<em>Spectre</em>

As Daniel Craig Bond movies go, this will do. It’s not great like Casino Royale or Skyfall. But it’s still better than anything the post-Connery years threw down. The problems are writing failures. Dumb things like Bond and new squeeze Madeleine Swann (Léa Seydoux, whose name is closer to Proust than Pussy Galore) showing up in designer clothes, though they never shopped or packed a suitcase. When they tear apart a train’s interior during a battle, they simply disembark the next morning without an askance word from the conductor. But the Bond McGuffin is the worst specter hanging over this movie. The story’s conflicts derive from cliché Hollywood ideas like, “We’re shutting down the 00 program,” or, “Once we get all the computers in the world to unite, we can prevent evil before it happens.” So many franchises are stuck in these same ruts (from Mission Impossible to X-Men) that it’s too tedious to drag Ian Fleming’s James Bond down the same path.

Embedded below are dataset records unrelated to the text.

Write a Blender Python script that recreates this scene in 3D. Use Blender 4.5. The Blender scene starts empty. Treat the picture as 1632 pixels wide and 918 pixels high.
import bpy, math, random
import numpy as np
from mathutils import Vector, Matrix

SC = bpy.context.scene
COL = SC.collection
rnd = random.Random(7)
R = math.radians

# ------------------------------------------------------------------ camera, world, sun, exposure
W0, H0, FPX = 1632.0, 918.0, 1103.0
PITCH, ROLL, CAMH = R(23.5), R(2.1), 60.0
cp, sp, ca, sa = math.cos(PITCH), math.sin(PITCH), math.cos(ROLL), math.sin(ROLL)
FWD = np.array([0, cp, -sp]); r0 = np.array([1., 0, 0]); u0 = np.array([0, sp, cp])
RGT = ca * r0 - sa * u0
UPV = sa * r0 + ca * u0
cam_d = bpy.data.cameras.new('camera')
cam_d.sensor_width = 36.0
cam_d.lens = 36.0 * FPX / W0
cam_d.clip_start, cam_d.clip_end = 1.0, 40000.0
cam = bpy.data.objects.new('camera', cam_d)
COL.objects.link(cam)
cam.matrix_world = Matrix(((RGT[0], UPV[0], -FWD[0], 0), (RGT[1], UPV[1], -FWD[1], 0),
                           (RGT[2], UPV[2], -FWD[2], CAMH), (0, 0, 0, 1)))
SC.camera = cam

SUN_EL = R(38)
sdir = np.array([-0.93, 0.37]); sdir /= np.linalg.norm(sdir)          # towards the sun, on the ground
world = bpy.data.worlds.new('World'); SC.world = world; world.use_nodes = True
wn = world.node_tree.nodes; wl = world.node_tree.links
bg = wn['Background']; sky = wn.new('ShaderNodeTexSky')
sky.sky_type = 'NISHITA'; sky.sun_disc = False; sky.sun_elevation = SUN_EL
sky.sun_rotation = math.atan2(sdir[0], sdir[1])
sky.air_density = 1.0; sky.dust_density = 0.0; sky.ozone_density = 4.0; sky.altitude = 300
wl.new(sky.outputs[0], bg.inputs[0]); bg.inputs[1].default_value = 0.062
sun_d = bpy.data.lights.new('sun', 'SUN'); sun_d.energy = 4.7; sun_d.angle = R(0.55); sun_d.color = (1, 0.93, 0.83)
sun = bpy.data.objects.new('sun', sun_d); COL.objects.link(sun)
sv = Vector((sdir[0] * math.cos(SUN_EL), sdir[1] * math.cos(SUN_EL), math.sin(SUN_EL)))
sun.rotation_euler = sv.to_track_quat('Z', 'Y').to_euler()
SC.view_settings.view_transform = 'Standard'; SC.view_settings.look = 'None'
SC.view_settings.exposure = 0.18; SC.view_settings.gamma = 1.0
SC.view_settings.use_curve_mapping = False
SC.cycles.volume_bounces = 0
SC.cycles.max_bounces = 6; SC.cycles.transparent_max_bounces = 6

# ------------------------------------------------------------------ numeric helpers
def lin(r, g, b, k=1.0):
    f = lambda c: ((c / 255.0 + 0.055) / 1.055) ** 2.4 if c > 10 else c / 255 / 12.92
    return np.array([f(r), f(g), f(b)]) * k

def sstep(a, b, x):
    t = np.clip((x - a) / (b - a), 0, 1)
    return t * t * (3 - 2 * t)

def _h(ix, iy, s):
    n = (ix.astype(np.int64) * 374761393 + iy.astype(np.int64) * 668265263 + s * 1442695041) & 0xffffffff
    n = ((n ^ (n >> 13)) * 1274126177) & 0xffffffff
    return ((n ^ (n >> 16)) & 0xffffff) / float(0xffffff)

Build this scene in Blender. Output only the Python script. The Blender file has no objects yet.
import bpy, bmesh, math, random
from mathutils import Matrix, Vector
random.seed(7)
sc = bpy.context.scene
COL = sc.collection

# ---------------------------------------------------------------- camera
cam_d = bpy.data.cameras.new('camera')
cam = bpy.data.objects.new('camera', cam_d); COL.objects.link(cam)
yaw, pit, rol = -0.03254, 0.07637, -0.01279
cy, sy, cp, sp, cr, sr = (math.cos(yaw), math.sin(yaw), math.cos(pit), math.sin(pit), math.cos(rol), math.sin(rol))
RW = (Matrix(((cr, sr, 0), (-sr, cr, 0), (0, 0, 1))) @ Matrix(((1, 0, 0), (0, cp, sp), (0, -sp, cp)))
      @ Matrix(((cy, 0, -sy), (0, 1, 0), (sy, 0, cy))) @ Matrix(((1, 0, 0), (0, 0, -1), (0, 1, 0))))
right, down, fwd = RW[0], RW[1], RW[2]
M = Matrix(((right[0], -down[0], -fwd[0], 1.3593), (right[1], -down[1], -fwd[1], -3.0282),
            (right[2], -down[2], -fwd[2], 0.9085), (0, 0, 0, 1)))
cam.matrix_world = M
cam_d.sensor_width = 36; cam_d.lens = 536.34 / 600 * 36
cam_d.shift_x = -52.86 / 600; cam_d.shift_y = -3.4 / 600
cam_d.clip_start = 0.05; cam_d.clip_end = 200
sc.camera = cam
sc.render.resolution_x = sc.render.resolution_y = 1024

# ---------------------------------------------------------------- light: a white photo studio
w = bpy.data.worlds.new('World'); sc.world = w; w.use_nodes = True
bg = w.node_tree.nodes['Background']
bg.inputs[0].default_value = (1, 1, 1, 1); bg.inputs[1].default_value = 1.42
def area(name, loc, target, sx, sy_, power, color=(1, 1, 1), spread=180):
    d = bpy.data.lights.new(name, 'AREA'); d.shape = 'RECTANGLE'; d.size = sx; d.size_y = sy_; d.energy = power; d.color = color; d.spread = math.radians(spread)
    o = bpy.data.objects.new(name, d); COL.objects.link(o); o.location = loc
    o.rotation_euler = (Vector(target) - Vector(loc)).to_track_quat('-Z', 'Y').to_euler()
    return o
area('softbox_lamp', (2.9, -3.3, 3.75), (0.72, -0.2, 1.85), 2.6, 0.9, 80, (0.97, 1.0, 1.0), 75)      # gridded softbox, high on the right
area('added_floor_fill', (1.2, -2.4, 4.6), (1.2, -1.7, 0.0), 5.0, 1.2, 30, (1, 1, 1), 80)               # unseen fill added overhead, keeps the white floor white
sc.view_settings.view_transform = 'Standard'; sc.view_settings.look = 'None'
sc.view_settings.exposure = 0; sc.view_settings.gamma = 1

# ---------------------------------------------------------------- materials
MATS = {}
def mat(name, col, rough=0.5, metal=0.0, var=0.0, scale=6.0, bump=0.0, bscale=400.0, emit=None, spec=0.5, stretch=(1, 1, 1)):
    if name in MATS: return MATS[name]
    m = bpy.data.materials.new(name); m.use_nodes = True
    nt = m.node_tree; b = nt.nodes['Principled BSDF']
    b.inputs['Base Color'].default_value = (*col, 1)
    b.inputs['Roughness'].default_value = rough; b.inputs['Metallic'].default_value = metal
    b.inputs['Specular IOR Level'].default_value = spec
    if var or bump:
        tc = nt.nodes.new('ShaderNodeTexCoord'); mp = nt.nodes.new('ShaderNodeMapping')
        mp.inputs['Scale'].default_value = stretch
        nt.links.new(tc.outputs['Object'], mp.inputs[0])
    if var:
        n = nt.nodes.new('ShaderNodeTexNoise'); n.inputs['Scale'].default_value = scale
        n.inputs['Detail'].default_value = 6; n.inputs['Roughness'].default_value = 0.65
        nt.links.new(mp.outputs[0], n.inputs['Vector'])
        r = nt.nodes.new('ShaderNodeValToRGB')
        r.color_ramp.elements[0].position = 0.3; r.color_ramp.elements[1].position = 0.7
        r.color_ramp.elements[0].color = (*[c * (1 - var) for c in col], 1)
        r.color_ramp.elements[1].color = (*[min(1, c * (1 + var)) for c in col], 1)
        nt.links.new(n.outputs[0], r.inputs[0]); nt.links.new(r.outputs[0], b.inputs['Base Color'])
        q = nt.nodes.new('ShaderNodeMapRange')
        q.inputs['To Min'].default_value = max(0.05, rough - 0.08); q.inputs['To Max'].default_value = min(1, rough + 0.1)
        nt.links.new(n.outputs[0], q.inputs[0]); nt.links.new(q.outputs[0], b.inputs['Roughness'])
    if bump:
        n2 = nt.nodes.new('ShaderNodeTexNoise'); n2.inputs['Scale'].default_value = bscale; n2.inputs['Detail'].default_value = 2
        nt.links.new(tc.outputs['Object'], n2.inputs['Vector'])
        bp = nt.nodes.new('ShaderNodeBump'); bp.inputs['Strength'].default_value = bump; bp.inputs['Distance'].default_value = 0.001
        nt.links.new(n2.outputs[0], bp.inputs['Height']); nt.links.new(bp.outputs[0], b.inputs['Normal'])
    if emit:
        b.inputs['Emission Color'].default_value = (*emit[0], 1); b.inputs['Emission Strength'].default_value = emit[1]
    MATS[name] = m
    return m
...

Yet the movie is better than its own bad writing. The chase scenes rock: Bond in a Day of the Dead parade or a falling-apart airplane chasing cars across snowy terrain. The plot ties together loose ends of the last three films, involving a final message from recently deceased M (Judi Dench) sending 007 into super-bad spy lairs up against an archvillain played by Christoph Waltz. And the obligatory torture Bond scene is particularly sadistic, so that’s cool.

The interesting twist is a marked change of perspectives. Bond is now not a spy, not a gatherer of intelligence: He’s an assassin. It’s a theme that’s developed slowly, but never sounded so loud before. And his girlfriend keeps interrogating him about how much he drinks and what he would do if he didn’t chase stuff all the time. Later, when he contemplates a sure-bet kill, we wonder if it’s Craig stepping down or another idea of Bond is about to launch. Either way, let’s hope the writers can find more creditable foes than unemployment or technophobia.